Just last week, we told you that booksellers around Seattle were buzzing about Colson Whitehead's upcoming novel Underground Railroad. We quoted Vlad from Third Place Books, who praised "Whitehead’s unflinching exploration of the various manifestations of the economics of slavery."
Today, Oprah added her approval to the chorus of booksellers and librarians by adding the novel to her Oprah's Book Club label. "The September issue of O, The Oprah Magazine (available Aug. 9) will feature the former talk-show queen's interview with Whitehead," USA Today reports.

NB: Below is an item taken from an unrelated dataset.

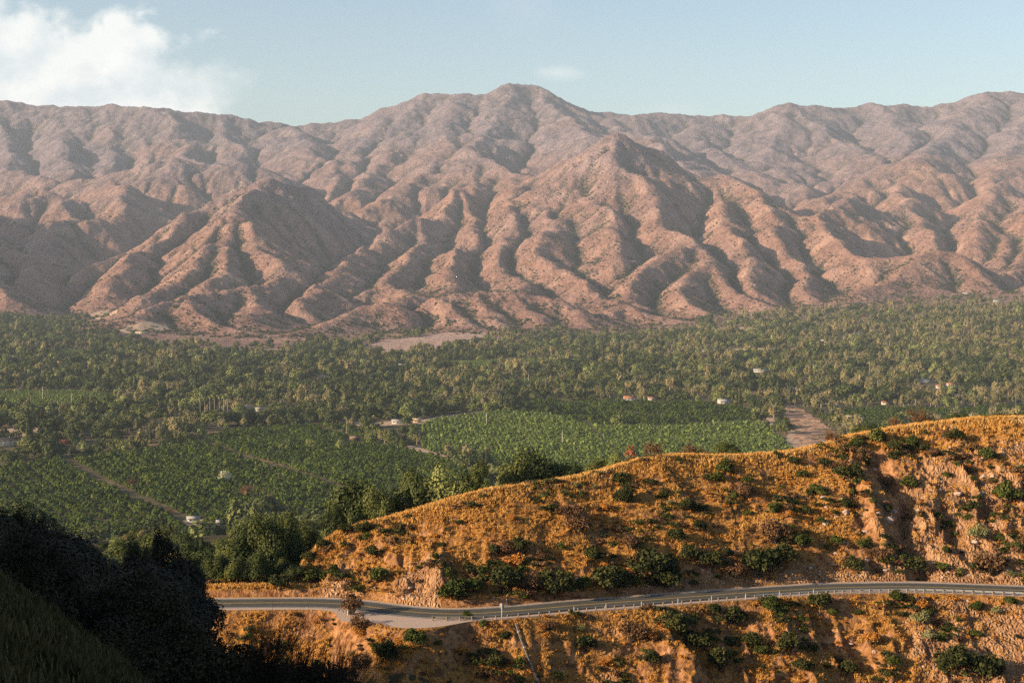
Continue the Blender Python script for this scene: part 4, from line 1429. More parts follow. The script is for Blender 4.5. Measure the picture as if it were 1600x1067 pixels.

This is great news for Colson Whitehead — a fabulous novelist who has never quite garnered the appreciation that he deserves, in part because he's such a fearless experimenter. No one of his books is like any other of his books: his debut novel The Intuitionist is a sci-fi thriller; John Henry Days is a big novel of ideas about the distinctly American myth of John Henry; Apex Hides the Hurt is a short, satirical novel in the style of Heller; Zone One is a zombie novel; Sag Harbor is a quiet, semiautobiographical story. Hopefully the Oprah acclaim will propel some of those other books to the top of reading piles and bestseller lists. Whitehead is the real deal — a novelist with an incredible body of work who puts art before personality — and he deserves every ounce of attention he's getting today.